TASK TO CARRY OUT: Without the pictures, set down every line of the data exactly.

DATASET EXCERPT:
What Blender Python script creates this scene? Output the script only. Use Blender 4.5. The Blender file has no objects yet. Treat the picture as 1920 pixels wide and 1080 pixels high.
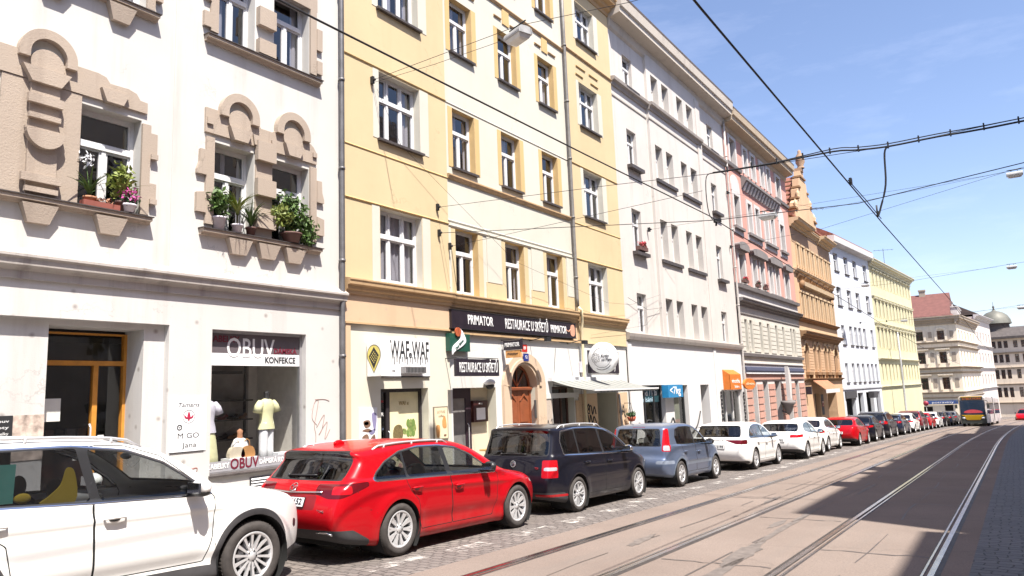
import bpy, bmesh, math, random
import numpy as np
from mathutils import Vector, Matrix
random.seed(7)
rng = np.random.default_rng(11)
SC = bpy.context.scene
COL = SC.collection
R = math.radians

# ------------------------------------------------------------------ camera
YAW, PITCH, ROLL = R(33.89738), R(8.31313), R(-2.213876)
_f = Vector((math.cos(YAW) * math.cos(PITCH), math.sin(YAW) * math.cos(PITCH), math.sin(PITCH)))
_r = Vector((math.sin(YAW), -math.cos(YAW), 0.0))
_u = _r.cross(_f)
_rr = math.cos(ROLL) * _r + math.sin(ROLL) * _u
_uu = -math.sin(ROLL) * _r + math.cos(ROLL) * _u
cam_d = bpy.data.cameras.new('camera')
cam_d.sensor_width = 36.0
cam_d.lens = 36.0 * 1370.2123 / 1920.0
cam_d.clip_start = 0.1
cam_d.clip_end = 4000.0
cam = bpy.data.objects.new('camera', cam_d)
COL.objects.link(cam)
_m = Matrix((( _rr.x, _uu.x, -_f.x), (_rr.y, _uu.y, -_f.y), (_rr.z, _uu.z, -_f.z))).to_4x4()
_m.translation = Vector((0, 0, 1.76))
cam.matrix_world = _m
SC.camera = cam

# ------------------------------------------------------------------ light
SUNV = Vector((0.50, 1.0, -2.03)).normalized()
sun_el = math.asin(-SUNV.z)
sun_rot = math.atan2(-SUNV.x, -SUNV.y)
world = bpy.data.worlds.new("World")
SC.world = world
world.use_nodes = True
wn = world.node_tree
wn.nodes.clear()
w_out = wn.nodes.new('ShaderNodeOutputWorld')
w_bg = wn.nodes.new('ShaderNodeBackground')
w_sky = wn.nodes.new('ShaderNodeTexSky')
w_sky.sky_type = 'NISHITA'
w_sky.sun_disc = False
w_sky.sun_elevation = sun_el
w_sky.sun_rotation = sun_rot
w_sky.altitude = 300
w_sky.air_density = 1.0
w_sky.dust_density = 1.4
w_sky.ozone_density = 2.0
w_bg.inputs['Strength'].default_value = 0.112
# thin high cirrus, part of the sky itself
w_tc = wn.nodes.new('ShaderNodeTexCoord')
w_map = wn.nodes.new('ShaderNodeMapping')
w_map.inputs['Scale'].default_value = (1.0, 2.2, 9.0)
w_map.inputs['Rotation'].default_value = (0.25, 0.1, 0.4)
w_noise = wn.nodes.new('ShaderNodeTexNoise')
w_noise.inputs['Scale'].default_value = 2.2
w_noise.inputs['Detail'].default_value = 7.0
w_noise.inputs['Roughness'].default_value = 0.62
w_ramp = wn.nodes.new('ShaderNodeValToRGB')
w_ramp.color_ramp.elements[0].position = 0.52
w_ramp.color_ramp.elements[1].position = 0.85
w_mul = wn.nodes.new('ShaderNodeMath'); w_mul.operation = 'MULTIPLY'
w_mul.inputs[1].default_value = 0.10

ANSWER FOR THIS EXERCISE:
What Blender Python script creates this scene? Output the script only. Use Blender 4.5. The Blender file has no objects yet. Treat the picture as 1920 pixels wide and 1080 pixels high.
import bpy, bmesh, math, random
import numpy as np
from mathutils import Vector, Matrix
random.seed(7)
rng = np.random.default_rng(11)
SC = bpy.context.scene
COL = SC.collection
R = math.radians

# ------------------------------------------------------------------ camera
YAW, PITCH, ROLL = R(33.89738), R(8.31313), R(-2.213876)
_f = Vector((math.cos(YAW) * math.cos(PITCH), math.sin(YAW) * math.cos(PITCH), math.sin(PITCH)))
_r = Vector((math.sin(YAW), -math.cos(YAW), 0.0))
_u = _r.cross(_f)
_rr = math.cos(ROLL) * _r + math.sin(ROLL) * _u
_uu = -math.sin(ROLL) * _r + math.cos(ROLL) * _u
cam_d = bpy.data.cameras.new('camera')
cam_d.sensor_width = 36.0
cam_d.lens = 36.0 * 1370.2123 / 1920.0
cam_d.clip_start = 0.1
cam_d.clip_end = 4000.0
cam = bpy.data.objects.new('camera', cam_d)
COL.objects.link(cam)
_m = Matrix((( _rr.x, _uu.x, -_f.x), (_rr.y, _uu.y, -_f.y), (_rr.z, _uu.z, -_f.z))).to_4x4()
_m.translation = Vector((0, 0, 1.76))
cam.matrix_world = _m
SC.camera = cam

# ------------------------------------------------------------------ light
SUNV = Vector((0.50, 1.0, -2.03)).normalized()
sun_el = math.asin(-SUNV.z)
sun_rot = math.atan2(-SUNV.x, -SUNV.y)
world = bpy.data.worlds.new("World")
SC.world = world
world.use_nodes = True
wn = world.node_tree
wn.nodes.clear()
w_out = wn.nodes.new('ShaderNodeOutputWorld')
w_bg = wn.nodes.new('ShaderNodeBackground')
w_sky = wn.nodes.new('ShaderNodeTexSky')
w_sky.sky_type = 'NISHITA'
w_sky.sun_disc = False
w_sky.sun_elevation = sun_el
w_sky.sun_rotation = sun_rot
w_sky.altitude = 300
w_sky.air_density = 1.0
w_sky.dust_density = 1.4
w_sky.ozone_density = 2.0
w_bg.inputs['Strength'].default_value = 0.112
# thin high cirrus, part of the sky itself
w_tc = wn.nodes.new('ShaderNodeTexCoord')
w_map = wn.nodes.new('ShaderNodeMapping')
w_map.inputs['Scale'].default_value = (1.0, 2.2, 9.0)
w_map.inputs['Rotation'].default_value = (0.25, 0.1, 0.4)
w_noise = wn.nodes.new('ShaderNodeTexNoise')
w_noise.inputs['Scale'].default_value = 2.2
w_noise.inputs['Detail'].default_value = 7.0
w_noise.inputs['Roughness'].default_value = 0.62
w_ramp = wn.nodes.new('ShaderNodeValToRGB')
w_ramp.color_ramp.elements[0].position = 0.52
w_ramp.color_ramp.elements[1].position = 0.85
w_mul = wn.nodes.new('ShaderNodeMath'); w_mul.operation = 'MULTIPLY'
w_mul.inputs[1].default_value = 0.10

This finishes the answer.